As any policeman among roughly 900,000 cops monitoring approximately 327,055, 000 (and growing) Americans and droves of visitors in our beloved nation…I would welcome Waycare and artificial intelligence networking to preempt the carnage born of driving privilege gone awry.
CEO Maital coined it well when he framed AI and traffic mitigation for media entity Israel21c.com: “The amount spent on preventing homicides or terrorism was completely disproportional to combatting fatalities from traffic accidents. So we thought, let’s see how we can use technology like AI [artificial intelligence] and data learning to impact our communities.” As any cop can attest, traffic woes and crashes consume an inordinate amount of duty time. More critically, traffic crashes needlessly take many lives.
Smartening cities as best possible can never be an unwise choice.

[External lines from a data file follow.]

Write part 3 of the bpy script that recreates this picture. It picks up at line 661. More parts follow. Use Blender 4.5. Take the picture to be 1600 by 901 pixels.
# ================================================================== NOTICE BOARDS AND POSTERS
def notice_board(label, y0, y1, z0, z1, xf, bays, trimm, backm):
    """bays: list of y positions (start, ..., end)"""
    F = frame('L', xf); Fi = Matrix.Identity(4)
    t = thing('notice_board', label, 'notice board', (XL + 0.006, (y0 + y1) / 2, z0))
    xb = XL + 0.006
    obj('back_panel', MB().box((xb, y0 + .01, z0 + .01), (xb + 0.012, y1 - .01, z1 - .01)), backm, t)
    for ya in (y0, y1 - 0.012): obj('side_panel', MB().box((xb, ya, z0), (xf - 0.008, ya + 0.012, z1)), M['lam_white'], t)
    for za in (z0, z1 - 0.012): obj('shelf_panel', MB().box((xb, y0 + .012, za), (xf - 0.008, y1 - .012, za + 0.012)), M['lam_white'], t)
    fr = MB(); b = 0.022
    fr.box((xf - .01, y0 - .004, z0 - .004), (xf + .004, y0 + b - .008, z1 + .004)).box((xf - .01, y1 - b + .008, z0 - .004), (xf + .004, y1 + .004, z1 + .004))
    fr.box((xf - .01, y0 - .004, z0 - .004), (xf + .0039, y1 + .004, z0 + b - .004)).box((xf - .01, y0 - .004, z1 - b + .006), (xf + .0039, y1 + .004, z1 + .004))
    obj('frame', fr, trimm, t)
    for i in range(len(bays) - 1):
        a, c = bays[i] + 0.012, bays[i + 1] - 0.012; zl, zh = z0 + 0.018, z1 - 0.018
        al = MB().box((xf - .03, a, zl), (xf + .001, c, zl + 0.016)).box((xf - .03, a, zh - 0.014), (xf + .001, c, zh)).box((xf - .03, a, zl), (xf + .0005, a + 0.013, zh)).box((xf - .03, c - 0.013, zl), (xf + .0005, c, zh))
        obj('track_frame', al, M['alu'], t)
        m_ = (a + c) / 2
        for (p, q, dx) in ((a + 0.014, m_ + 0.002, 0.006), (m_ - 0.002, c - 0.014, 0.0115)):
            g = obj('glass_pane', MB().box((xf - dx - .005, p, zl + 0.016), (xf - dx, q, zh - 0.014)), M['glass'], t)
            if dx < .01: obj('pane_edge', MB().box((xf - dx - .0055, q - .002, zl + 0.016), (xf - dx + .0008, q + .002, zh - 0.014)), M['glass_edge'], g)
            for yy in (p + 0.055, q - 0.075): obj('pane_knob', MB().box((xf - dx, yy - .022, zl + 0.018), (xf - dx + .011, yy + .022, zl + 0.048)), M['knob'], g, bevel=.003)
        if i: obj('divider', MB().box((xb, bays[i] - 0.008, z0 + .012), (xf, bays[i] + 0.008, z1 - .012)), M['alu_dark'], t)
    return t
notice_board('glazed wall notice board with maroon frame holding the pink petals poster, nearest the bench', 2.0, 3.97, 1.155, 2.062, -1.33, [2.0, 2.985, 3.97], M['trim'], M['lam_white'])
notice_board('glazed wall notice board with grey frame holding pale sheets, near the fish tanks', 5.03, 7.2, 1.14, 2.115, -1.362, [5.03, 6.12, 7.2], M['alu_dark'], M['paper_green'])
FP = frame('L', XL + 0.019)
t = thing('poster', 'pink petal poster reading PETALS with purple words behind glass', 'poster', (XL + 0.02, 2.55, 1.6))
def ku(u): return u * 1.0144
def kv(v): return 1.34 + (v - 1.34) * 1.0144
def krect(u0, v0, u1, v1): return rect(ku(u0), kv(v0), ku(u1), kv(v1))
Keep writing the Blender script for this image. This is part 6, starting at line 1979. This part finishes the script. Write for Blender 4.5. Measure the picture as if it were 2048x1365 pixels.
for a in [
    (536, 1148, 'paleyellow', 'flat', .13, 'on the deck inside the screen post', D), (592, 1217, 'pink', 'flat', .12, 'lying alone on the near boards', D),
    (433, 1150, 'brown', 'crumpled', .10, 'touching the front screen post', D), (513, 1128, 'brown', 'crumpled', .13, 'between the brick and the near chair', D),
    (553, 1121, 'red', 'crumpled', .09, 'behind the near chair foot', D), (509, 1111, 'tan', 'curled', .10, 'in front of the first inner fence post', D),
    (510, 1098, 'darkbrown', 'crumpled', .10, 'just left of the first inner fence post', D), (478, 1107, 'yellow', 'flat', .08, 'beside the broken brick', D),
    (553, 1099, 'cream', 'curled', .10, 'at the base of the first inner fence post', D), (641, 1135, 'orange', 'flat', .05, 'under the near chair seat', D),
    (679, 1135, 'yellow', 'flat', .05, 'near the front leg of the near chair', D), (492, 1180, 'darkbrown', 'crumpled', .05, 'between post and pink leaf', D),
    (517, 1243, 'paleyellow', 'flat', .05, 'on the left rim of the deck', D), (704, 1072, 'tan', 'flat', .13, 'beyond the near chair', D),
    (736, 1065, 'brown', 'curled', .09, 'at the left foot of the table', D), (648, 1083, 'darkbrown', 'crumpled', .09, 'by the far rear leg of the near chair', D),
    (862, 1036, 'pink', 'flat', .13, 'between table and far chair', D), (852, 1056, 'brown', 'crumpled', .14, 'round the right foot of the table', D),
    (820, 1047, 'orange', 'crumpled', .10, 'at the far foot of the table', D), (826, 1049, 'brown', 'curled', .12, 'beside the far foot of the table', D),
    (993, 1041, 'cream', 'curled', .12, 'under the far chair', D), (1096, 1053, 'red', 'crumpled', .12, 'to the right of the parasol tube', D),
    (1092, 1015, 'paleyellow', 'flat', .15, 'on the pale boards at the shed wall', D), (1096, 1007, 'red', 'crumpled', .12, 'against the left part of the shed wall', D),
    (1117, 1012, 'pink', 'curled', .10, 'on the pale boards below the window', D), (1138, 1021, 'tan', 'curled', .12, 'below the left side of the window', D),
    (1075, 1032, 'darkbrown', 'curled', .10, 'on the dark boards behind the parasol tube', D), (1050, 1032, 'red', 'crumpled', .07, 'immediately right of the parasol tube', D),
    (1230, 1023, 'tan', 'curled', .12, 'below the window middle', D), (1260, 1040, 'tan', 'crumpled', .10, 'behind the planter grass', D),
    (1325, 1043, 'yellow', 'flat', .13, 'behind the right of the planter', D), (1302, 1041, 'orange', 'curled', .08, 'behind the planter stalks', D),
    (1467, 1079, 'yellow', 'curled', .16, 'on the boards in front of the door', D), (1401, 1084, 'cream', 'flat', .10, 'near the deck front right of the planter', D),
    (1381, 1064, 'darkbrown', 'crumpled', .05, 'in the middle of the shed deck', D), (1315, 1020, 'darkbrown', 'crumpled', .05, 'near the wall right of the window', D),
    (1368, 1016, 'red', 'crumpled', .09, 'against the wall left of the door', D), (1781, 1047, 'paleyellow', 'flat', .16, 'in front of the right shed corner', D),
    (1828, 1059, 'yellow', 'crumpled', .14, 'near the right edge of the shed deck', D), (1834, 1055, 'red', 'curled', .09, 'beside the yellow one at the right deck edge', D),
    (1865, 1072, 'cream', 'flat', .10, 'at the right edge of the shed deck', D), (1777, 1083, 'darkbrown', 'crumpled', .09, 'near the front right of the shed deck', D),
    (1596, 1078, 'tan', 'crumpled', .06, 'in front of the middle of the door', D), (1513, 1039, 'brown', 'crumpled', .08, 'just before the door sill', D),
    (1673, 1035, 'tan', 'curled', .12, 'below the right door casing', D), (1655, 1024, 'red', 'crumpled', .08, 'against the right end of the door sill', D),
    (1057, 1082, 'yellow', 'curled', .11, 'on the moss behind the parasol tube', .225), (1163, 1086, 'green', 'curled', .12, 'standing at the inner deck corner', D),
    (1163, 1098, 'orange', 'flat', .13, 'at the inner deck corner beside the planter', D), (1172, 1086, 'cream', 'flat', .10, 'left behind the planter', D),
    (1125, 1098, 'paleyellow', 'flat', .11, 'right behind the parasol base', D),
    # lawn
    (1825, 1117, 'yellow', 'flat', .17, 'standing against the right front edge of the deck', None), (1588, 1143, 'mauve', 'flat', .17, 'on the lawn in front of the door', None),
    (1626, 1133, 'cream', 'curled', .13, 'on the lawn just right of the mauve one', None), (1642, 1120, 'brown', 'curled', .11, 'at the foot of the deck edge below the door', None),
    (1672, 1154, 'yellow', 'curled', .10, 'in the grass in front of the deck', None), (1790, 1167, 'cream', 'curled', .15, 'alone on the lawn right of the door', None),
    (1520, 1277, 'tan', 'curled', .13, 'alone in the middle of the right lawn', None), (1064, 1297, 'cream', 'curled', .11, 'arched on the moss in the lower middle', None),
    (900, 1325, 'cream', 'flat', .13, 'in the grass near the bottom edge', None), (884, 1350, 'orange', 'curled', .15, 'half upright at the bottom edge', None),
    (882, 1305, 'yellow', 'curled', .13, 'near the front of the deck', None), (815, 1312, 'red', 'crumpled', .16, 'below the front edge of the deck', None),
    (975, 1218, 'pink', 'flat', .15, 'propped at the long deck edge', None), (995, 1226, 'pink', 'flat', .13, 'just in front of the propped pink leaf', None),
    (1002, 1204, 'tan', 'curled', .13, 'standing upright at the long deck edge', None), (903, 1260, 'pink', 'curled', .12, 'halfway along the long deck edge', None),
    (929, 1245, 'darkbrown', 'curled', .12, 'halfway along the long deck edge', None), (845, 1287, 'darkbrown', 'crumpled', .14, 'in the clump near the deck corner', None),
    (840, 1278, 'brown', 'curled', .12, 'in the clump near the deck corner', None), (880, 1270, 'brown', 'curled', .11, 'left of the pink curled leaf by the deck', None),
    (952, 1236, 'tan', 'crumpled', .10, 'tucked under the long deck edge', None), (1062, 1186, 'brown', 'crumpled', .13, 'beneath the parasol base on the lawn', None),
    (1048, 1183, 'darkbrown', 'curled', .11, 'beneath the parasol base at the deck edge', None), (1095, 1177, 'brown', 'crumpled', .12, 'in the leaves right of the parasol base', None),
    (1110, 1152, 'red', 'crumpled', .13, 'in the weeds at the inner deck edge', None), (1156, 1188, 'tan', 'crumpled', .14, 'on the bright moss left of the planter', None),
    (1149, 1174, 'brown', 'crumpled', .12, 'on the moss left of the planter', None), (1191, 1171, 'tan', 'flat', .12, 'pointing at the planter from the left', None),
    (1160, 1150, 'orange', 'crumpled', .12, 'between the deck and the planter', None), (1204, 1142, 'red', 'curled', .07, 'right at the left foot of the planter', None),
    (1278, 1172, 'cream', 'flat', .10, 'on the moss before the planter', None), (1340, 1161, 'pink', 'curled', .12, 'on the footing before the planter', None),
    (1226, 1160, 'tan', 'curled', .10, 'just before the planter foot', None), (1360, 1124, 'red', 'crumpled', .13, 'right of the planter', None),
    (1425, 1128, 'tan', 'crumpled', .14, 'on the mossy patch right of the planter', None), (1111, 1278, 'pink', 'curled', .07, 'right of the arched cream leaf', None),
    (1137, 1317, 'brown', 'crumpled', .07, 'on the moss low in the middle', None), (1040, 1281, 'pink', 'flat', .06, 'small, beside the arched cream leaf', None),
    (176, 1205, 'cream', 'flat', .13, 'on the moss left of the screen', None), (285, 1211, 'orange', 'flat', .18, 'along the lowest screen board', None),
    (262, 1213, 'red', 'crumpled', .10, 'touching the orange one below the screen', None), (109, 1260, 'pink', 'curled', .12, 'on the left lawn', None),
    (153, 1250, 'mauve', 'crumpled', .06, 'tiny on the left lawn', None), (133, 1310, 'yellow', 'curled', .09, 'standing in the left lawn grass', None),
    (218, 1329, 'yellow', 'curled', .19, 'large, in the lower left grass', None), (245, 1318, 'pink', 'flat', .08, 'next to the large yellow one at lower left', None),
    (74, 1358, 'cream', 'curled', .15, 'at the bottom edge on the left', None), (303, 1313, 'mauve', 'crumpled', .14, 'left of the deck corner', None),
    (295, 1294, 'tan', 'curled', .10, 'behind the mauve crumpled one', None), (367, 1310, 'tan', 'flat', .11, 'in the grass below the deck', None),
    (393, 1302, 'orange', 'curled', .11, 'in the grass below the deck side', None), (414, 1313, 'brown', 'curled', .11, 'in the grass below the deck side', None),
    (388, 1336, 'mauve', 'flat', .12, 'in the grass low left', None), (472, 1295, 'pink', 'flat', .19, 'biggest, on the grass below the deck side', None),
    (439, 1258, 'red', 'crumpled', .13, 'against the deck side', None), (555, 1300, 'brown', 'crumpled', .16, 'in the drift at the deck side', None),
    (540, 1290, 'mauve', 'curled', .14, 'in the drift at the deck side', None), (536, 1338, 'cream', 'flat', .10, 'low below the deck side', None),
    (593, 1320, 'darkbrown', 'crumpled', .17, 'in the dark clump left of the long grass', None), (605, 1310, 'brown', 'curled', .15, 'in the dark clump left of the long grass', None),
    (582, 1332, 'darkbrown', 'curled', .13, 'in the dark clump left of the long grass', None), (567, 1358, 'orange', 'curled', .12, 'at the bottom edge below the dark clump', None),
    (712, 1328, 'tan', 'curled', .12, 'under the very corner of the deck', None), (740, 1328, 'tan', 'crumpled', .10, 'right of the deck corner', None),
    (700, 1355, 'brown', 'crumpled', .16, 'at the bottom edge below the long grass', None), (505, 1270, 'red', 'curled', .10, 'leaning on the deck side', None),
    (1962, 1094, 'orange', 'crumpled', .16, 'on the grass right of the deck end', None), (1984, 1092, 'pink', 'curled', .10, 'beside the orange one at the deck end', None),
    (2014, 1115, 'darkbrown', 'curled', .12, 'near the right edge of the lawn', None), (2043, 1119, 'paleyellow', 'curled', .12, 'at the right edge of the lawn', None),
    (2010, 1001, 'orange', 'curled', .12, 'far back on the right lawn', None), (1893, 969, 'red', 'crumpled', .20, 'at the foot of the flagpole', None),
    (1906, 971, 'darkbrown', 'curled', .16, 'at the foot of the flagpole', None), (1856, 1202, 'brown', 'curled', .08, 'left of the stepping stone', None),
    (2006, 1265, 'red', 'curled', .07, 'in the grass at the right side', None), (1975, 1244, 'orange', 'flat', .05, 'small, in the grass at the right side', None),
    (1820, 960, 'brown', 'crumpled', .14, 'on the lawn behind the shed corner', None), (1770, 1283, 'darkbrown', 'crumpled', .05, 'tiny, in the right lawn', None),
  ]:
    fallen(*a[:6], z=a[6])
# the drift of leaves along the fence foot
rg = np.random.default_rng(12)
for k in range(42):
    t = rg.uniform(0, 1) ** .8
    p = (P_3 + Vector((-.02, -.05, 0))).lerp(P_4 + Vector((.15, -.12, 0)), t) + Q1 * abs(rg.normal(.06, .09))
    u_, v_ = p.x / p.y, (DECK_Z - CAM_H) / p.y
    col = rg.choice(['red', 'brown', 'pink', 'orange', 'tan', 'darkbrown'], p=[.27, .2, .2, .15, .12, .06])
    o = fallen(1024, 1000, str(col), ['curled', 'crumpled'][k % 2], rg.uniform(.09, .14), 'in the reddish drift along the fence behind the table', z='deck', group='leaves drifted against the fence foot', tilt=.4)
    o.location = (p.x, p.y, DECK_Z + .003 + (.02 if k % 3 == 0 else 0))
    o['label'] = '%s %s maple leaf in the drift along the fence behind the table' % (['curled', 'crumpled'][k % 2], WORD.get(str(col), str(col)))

“Since the system went live around late-September [2017], officials have charted a 12 percent improvement in NHP response times, and a 23 percent drop in secondary collisions — often more serious than primary collisions — all because accidents are being cleared faster,” wrote Mr. Douglas.
As I admitted at the opening of this article, I am not a super savvy sort. This AI stuff intrigues the heck out of me. But I am not the only copper who feels that way. NHP Capt. Tom Ely called Waycare’s prescient platform “pretty slick stuff,” imploring its optimized ability to mitigate traffic-hell by launching police deployments to would-be incidents which haven’t even occurred…yet.
“As a state agency, we don’t always get access to the latest and greatest technology, and this is the latest and greatest,” Captain Ely boasted. Indeed, crystal balls are utopian for police work.